In the Byzantine Rite, all of the services of Holy Week occur about half a day early. Thus, the evening service each day is Matins, the morning office, of the following day. I suspect there was a practical reason for this at one time, now forgotten, but a frequently heard explanation is that we do this because the events we are commemorating – and in which we participate – turn the world upside down.

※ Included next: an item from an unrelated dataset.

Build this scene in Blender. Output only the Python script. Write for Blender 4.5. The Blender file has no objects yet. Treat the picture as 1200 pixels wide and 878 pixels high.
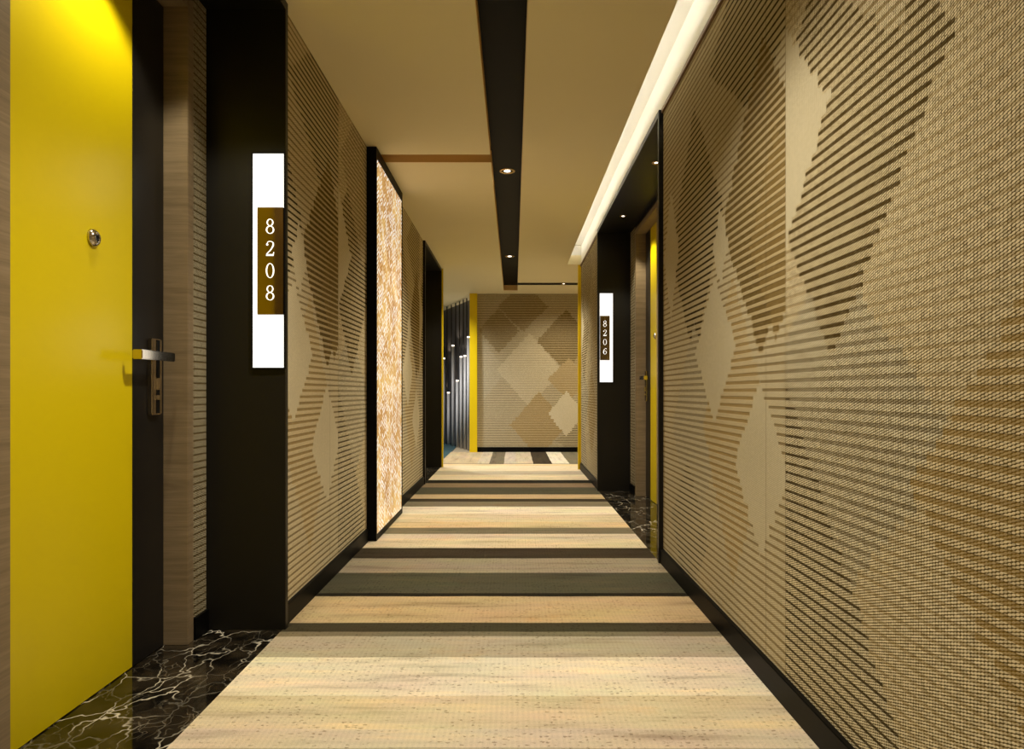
import bpy, bmesh, math, random
from mathutils import Vector, Matrix
random.seed(7)
sc = bpy.context.scene
COL = sc.collection
PI = math.pi

# ------------------------------------------------------------------ dimensions (metres, camera eye 1 m above carpet)
XL, XR = -0.985, 0.872        # corridor wall faces
NL, NR = -1.293, 1.180        # niche back walls
DL, DR = -1.385, 1.272        # door faces
CZ = 2.65                     # ceiling
NZ = 2.612                    # niche soffit
YB = -3.4                     # back of the corridor behind the camera
L1a, L1b = 0.02, 2.87         # left near niche
L2a, L2b = 7.43, 9.06         # left far niche
R1a, R1b = 4.01, 6.90         # right niche
LEND, REND = 9.09, 8.83       # ends of the side walls
YE = 11.43                    # end wall

# ------------------------------------------------------------------ node helper
class NT:
    def __init__(s, name):
        s.mat = bpy.data.materials.new(name); s.mat.use_nodes = True
        s.t = s.mat.node_tree; s.t.nodes.clear()
        s.out = s.t.nodes.new('ShaderNodeOutputMaterial')
        s.b = s.t.nodes.new('ShaderNodeBsdfPrincipled')
        s.t.links.new(s.b.outputs[0], s.out.inputs[0])
    def put(s, sock, v):
        if hasattr(v, 'is_output') or isinstance(v, bpy.types.NodeSocket): s.t.links.new(v, sock)
        else:
            if isinstance(v, (tuple, list)) and len(v) == 3 and sock.type == 'RGBA': v = (*v, 1)
            sock.default_value = v
    def m(s, op, a, b=0.0, c=0.0, clamp=False):
        n = s.t.nodes.new('ShaderNodeMath'); n.operation = op; n.use_clamp = clamp
        s.put(n.inputs[0], a); s.put(n.inputs[1], b)
        if op in ('MULTIPLY_ADD', 'COMPARE', 'WRAP', 'SMOOTH_MIN'): s.put(n.inputs[2], c)
        return n.outputs[0]
    def mix(s, f, a, b):
        n = s.t.nodes.new('ShaderNodeMix'); n.data_type = 'RGBA'
        s.put(n.inputs[0], f); s.put(n.inputs[6], a); s.put(n.inputs[7], b); return n.outputs[2]
    def mul(s, a, b, f=1.0):
        n = s.t.nodes.new('ShaderNodeMix'); n.data_type = 'RGBA'; n.blend_type = 'MULTIPLY'
        s.put(n.inputs[0], f); s.put(n.inputs[6], a); s.put(n.inputs[7], b); return n.outputs[2]
    def vmix(s, f, a, b):
        n = s.t.nodes.new('ShaderNodeMix'); n.data_type = 'VECTOR'
        s.put(n.inputs[0], f); s.put(n.inputs[4], a); s.put(n.inputs[5], b); return n.outputs[1]
    def xyz(s):
        n = s.t.nodes.new('ShaderNodeTexCoord'); q = s.t.nodes.new('ShaderNodeSeparateXYZ')
        s.t.links.new(n.outputs['Object'], q.inputs[0]); return n.outputs['Object'], q.outputs[0], q.outputs[1], q.outputs[2]
    def sep(s, v):
        q = s.t.nodes.new('ShaderNodeSeparateXYZ'); s.put(q.inputs[0], v); return q.outputs
    def comb(s, x, y, z):
        q = s.t.nodes.new('ShaderNodeCombineXYZ'); s.put(q.inputs[0], x); s.put(q.inputs[1], y); s.put(q.inputs[2], z); return q.outputs[0]
    def noise(s, vec, scale, detail=3, rough=.5, dist=0, col=False):
        n = s.t.nodes.new('ShaderNodeTexNoise'); s.put(n.inputs['Vector'], vec); n.inputs['Scale'].default_value = scale
        n.inputs['Detail'].default_value = detail; n.inputs['Roughness'].default_value = rough; n.inputs['Distortion'].default_value = dist
        return n.outputs[1 if col else 0]
    def white(s, w):
        n = s.t.nodes.new('ShaderNodeTexWhiteNoise'); n.noise_dimensions = '1D'; s.put(n.inputs['W'], w); return n.outputs[0]
    def voro(s, vec, scale, feature='F1', rnd=1.0, out='Distance'):
        n = s.t.nodes.new('ShaderNodeTexVoronoi'); n.feature = feature; s.put(n.inputs['Vector'], vec)
        n.inputs['Scale'].default_value = scale; n.inputs['Randomness'].default_value = rnd
        return n.outputs[out]
    def ramp(s, f, stops, interp='LINEAR'):
        n = s.t.nodes.new('ShaderNodeValToRGB'); s.put(n.inputs[0], f); r = n.color_ramp; r.interpolation = interp
        while len(r.elements) > 1: r.elements.remove(r.elements[-1])
        r.elements[0].position = stops[0][0]; r.elements[0].color = (*stops[0][1], 1)
        for p, c in stops[1:]:
            e = r.elements.new(p); e.color = (*c, 1)
        return n.outputs[0]
    def smooth(s, v, a, b, lo=0.0, hi=1.0):
        n = s.t.nodes.new('ShaderNodeMapRange'); n.interpolation_type = 'SMOOTHSTEP'
        s.put(n.inputs[0], v); s.put(n.inputs[1], a); s.put(n.inputs[2], b); s.put(n.inputs[3], lo); s.put(n.inputs[4], hi); return n.outputs[0]
    def scale3(s, vec, k):
        n = s.t.nodes.new('ShaderNodeVectorMath'); n.operation = 'MULTIPLY'; s.put(n.inputs[0], vec); n.inputs[1].default_value = k; return n.outputs[0]
    def bump(s, h, strength=.5, dist=.002):
        n = s.t.nodes.new('ShaderNodeBump'); n.inputs['Strength'].default_value = strength; n.inputs['Distance'].default_value = dist
        s.put(n.inputs['Height'], h); s.t.links.new(n.outputs[0], s.b.inputs['Normal'])
    def fin(s, color, rough=.5, metal=0.0, spec=.5, emis=None, estr=0):
        s.put(s.b.inputs['Base Color'], color); s.put(s.b.inputs['Roughness'], rough)
        s.put(s.b.inputs['Metallic'], metal); s.put(s.b.inputs['Specular IOR Level'], spec)
        if emis is not None:
            s.put(s.b.inputs['Emission Color'], emis); s.put(s.b.inputs['Emission Strength'], estr)
        return s.mat
def srgb(r, g, b):
    f = lambda c: (c / 255 / 12.92) if c / 255 <= .04045 else ((c / 255 + .055) / 1.055) ** 2.4
    return (f(r), f(g), f(b))

# ------------------------------------------------------------------ materials
def simple(name, c, rough=.5, metal=0., spec=.5, noise_amt=0.06, nscale=9):
    n = NT(name); P, x, y, z = n.xyz()
    k = n.noise(P, nscale, 3)
    a = tuple(v * (1 - noise_amt) for v in c); b = tuple(min(1, v * (1 + noise_amt)) for v in c)
    return n.fin(n.mix(k, a, b), rough, metal, spec)
M = {}
M['black'] = simple('black_panel', (.0075, .0065, .0053), .42, spec=.3)
M['blacktrim'] = simple('black_trim', (.0028, .0025, .0022), .5, spec=.1)
M['band'] = simple('black_door_band', (.009, .0082, .0078), .38, spec=.35)
M['yellow'] = simple('yellow_lacquer', (.66, .52, .003), .33, spec=.3, noise_amt=.015)
M['yellowtrim'] = simple('yellow_trim', (.80, .58, .006), .4, spec=.3, noise_amt=.02)
M['ceil'] = simple('ceiling_paint', (.88, .79, .52), .85, spec=.1, noise_amt=.02, nscale=2)
M['groove'] = simple('ceiling_groove', (.70, .47, .19), .8, spec=.1, noise_amt=.02)
M['cove'] = simple('cove_paint', (.80, .78, .72), .8, spec=.1, noise_amt=.01)
M['chrome'] = simple('brushed_chrome', (.62, .56, .47), .16, metal=1., noise_amt=.05, nscale=80)
M['gold'] = simple('gold_ring', (.78, .55, .26), .22, metal=1., noise_amt=.03)
M['bronze'] = simple('bronze_mirror', (.26, .19, .085), .07, metal=1., noise_amt=.01)
M['dark'] = simple('dark_slot', (.004, .004, .004), .5, spec=.2)
M['pipe'] = simple('grey_pipe', (.58, .56, .54), .4, metal=.0, noise_amt=.1, nscale=30)
M['rod'] = simple('dark_rod', (.03, .028, .028), .4, metal=.3)
M['backdark'] = simple('dark_feature_wall', (.15, .145, .16), .45)
M['brown'] = simple('brown_edge', (.16, .09, .035), .5)
M['plaster'] = simple('beige_plaster', (.40, .32, .20), .8)
M['edge'] = simple('brass_edge', (.72, .60, .34), .4, metal=.3)

def emit(name, c, s):
    n = NT(name); return n.fin((.8, .8, .8), .5, emis=c, estr=s)
M['lit'] = emit('lit_acrylic', (1, 1, .99), .90)
M['digit'] = emit('lit_digit', (1, .97, .92), .95)
M['bulb'] = emit('lamp_glass', (1, .93, .8), 6.0)
M['tip'] = emit('pipe_lamp', (1, .82, .6), 3.5)
M['led'] = emit('led', (1, .98, .94), 11.5)

def wood():
    n = NT('walnut_veneer'); P, x, y, z = n.xyz()
    v = n.comb(n.m('MULTIPLY', x, 3.), n.m('MULTIPLY', y, 3.), n.m('MULTIPLY', z, 42.))
    a = n.noise(v, 1., 5, .6, .6)
    v2 = n.comb(n.m('MULTIPLY', x, 6.), n.m('MULTIPLY', y, 6.), n.m('MULTIPLY', z, 260.))
    b = n.noise(v2, 1., 2, .5)
    f = n.m('ADD', n.m('MULTIPLY', a, .7), n.m('MULTIPLY', b, .3))
    c = n.ramp(f, [(.3, (.165, .118, .066)), (.5, (.225, .165, .097)), (.7, (.29, .218, .135))])
    n.bump(b, .1, .0005)
    return n.fin(c, .5, spec=.3)
M['wood'] = wood()

def marble():
    n = NT('dark_emperador_marble'); P, x, y, z = n.xyz()
    w = n.noise(P, 3.2, 4, .6, col=True)
    vm = n.t.nodes.new('ShaderNodeVectorMath'); vm.operation = 'MULTIPLY_ADD'
    n.put(vm.inputs[0], w); vm.inputs[1].default_value = (.42, .42, .42); n.put(vm.inputs[2], n.scale3(P, (1.9, 1., 1.)))
    d1 = n.voro(vm.outputs[0], 5.4, 'DISTANCE_TO_EDGE')
    d2 = n.voro(vm.outputs[0], 13., 'DISTANCE_TO_EDGE')
    v1 = n.smooth(d1, 0., .034, 1., 0.); v2 = n.smooth(d2, 0., .035, 1., 0.)
    k = n.smooth(n.noise(P, 4.5, 2), .44, .64); k2 = n.smooth(n.noise(P, 7., 3), .42, .62)
    base = n.mix(n.smooth(n.noise(P, 6, 5, .65), .4, .75), (.0045, .0038, .003), (.05, .037, .022))
    c = n.mix(n.m('MULTIPLY', v2, n.m('MULTIPLY', k2, .30)), base, (.40, .35, .26))
    c = n.mix(n.m('MULTIPLY', v1, n.m('ADD', n.m('MULTIPLY', k, .75), .12)), c, (.75, .69, .57))
    return n.fin(c, .07, spec=.5)
M['marble'] = marble()

# ---- woven wall covering: rows of slots whose ends step along diamonds
RIGHT = [  # cu, cv, hw, hh, darkness, width, gold
    (3.4, 2.3, .75, .60, .55, .34, .45),
    (3.30, 1.75, .47, .62, .97, .33, .08),
    (2.45, 2.40, .60, .42, .97, .33, .08),
    (2.40, 1.67, .45, .56, .84, .56, .38), (2.26, 1.52, .26, .36, .74, .64, .55),
    (2.88, 1.60, .11, .17, .04, .0, .3),
    (3.78, 1.75, .18, .36, .04, .0, .3),
    (3.30, .80, .45, .52, .34, .46, .3),
    (2.72, .84, .42, .62, .52, .42, .95),
    (2.97, 1.17, .30, .32, .04, .0, .3),
    (2.42, .715, .27, .31, .02, .0, .3),
    (2.14, .30, .22, .36, .97, .30, .1),
    (3.42, .30, .36, .36, .8, .28, .2),
    (1.90, .88, .58, .52, .36, .40, .25),
    (2.22, .14, .72, .92, .88, .27, .12),
    (1.86, 1.72, .52, .64, .93, .36, .2),
    (1.55, 2.35, .60, .55, .55, .36, .6),
    (2.20, 1.80, .32, .36, .02, .0, .3),
    (1.04, .78, .46, .52, .52, .46, 1.),
]
END = [
    (-.25, 2.02, .34, .38, .82, .50, .35), (.16, 2.42, .42, .42, .82, .50, .35),
    (-.58, 1.35, .45, .60, .60, .34, .2),
    (.26, 1.36, .55, .62, .36, .32, .5),
    (.88, 1.85, .50, .52, .92, .60, .38),
    (.92, 1.20, .36, .36, .66, .50, .9),
    (.42, .44, .48, .56, .66, .54, .9),
    (1.12, .18, .42, .28, .95, .36, .1),
    (.88, .63, .31, .38, .02, .0, .3),
    (1.60, 1.5, .6, .7, .7, .5, .6), (2.4, 1.0, .6, .7, .5, .5, .9),
]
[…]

On the morning of Holy Saturday was the Vesperal Liturgy of St. Basil. I have attended this service regularly for several years, since it was the one Byzantine service that did not conflict with any of the services of the Triduum as observed at my old Anglo-Catholic parish. A Vesperal Liturgy begins with about two-thirds of Vespers, the evening office, which then merges into the Divine Liturgy, beginning around the point of the Little Entrance. The Vesperal Liturgy of Holy Saturday is a baptismal service, equivalent to the Easter Vigil of Western liturgical churches. Like the Easter Vigil, it includes the reading of the prophecies. At Holy Cross we read three prophecies, but some parishes read more. After the second reading, one of my fellow catechumens was baptized and chrismated. Taking the name of her patron saint, she will hereafter be known as Katherine. In the first picture, Fr. Gregory blesses the water in our makeshift baptismal font – a large plastic horse trough (the Orthodox Church prefers to baptize by immersion). In the second photo, the newly baptized (but not yet chrismated) Katherine kneels before Fr. Gregory as her sponsor and Deacon Mark look on.
After the Liturgy, at which the newly illumined Katherine received communion for the first time, we all went downstairs for the traditional Holy Saturday snack of dates, figs, nuts, and sweet wine before resuming a strict fast in preparation for the Pascha Liturgy that night.